To install a big downpipe, you may want to consider moving the battery to the trunk or under the back seat. That gives you extra room for the downpipe and eliminates the chance of ruining the battery with the heat of the exhaust.

Moving the battery is a pretty easy thing to do, however it is a bit of work as you need to rip apart the interior of the car! Another drawback to this, is that I have fought with noise in the radio for ever since moving the battery.

This annoyance is a small price to pay for performance of the big downpipe though!
My final design is as follows:

  • Ground Wire - 0/1 Gauge wire from battery to engine.
  • Ground Wire - 4 Gauge wire from engine to front frame rail
  • Power Wire - 4 Gauge wire from battery to 100 AMP breaker
  • Power Wire - 4 Gauge wire from breaker to starter
  • Power Wire - 4 Gauge wire from starter to alternator
  • Power Wire - 4 gauge wire from alternator to distribution block
  • I use a 100 AMP breaker in case a power wire shorts out and it is also a good storage system. You can just flip the breaker and all power is lost to the car. Some people have asked if the breaker trips when starting the car, and the answer is that it has never tripped, ever.

    Be sure to run the power wires next to each other and cross them over each other every foot. This keeps the EMI down. Mine come from the left side (facing the rear of the car), then go across the backseat, and then go down the right side of the car.

    I ran the main power wires through the firewall to the right of the clutch pedal and below the clutch master. Be sure to use some rubber grommets for the wires. (Available at a small hardware store)

    I attached the ground wire directly to the engine block near the starter.

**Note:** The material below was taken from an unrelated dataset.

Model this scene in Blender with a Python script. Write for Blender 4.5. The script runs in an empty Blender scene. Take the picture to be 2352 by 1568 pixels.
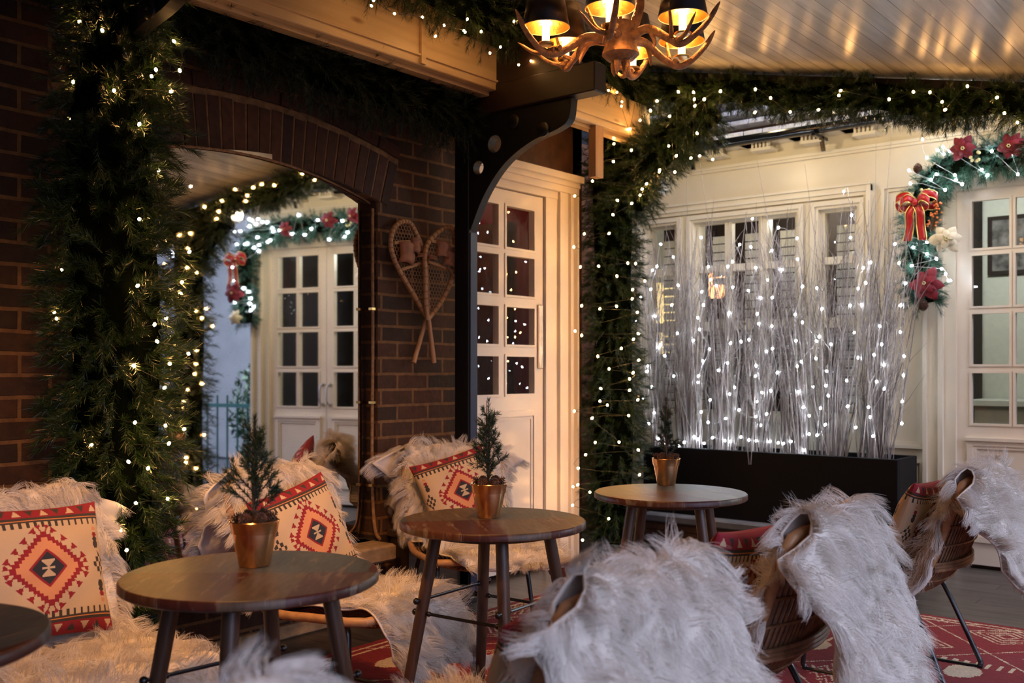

The preferred location is something much closer to the battery, but I was having major electrical issues before connecting to the block.

    In order to solder the 4 gauge connectors onto the wire you will need a propane torch, some solder flux and some solder.

    1. Apply some flux to the wire.
    2. Heat up the connector with the torch and fill it about 1/4 of the way up with solder.
    3. Put the wire into the connector and press the connector down with some big pliers. (The wire will still fall out so be careful)
    4. Heat up the connector again and solder the end of the connector. Once the connector and wire is hot enough, you will see the solder go into the wire.
    5. Put on some shrink wrap and heat it up with the torch to seal the connection between the wire and the terminal.
    This will ensure a good, solid connection.
    This process takes some time to perfect, but after 2-3 connectors you will become an expert!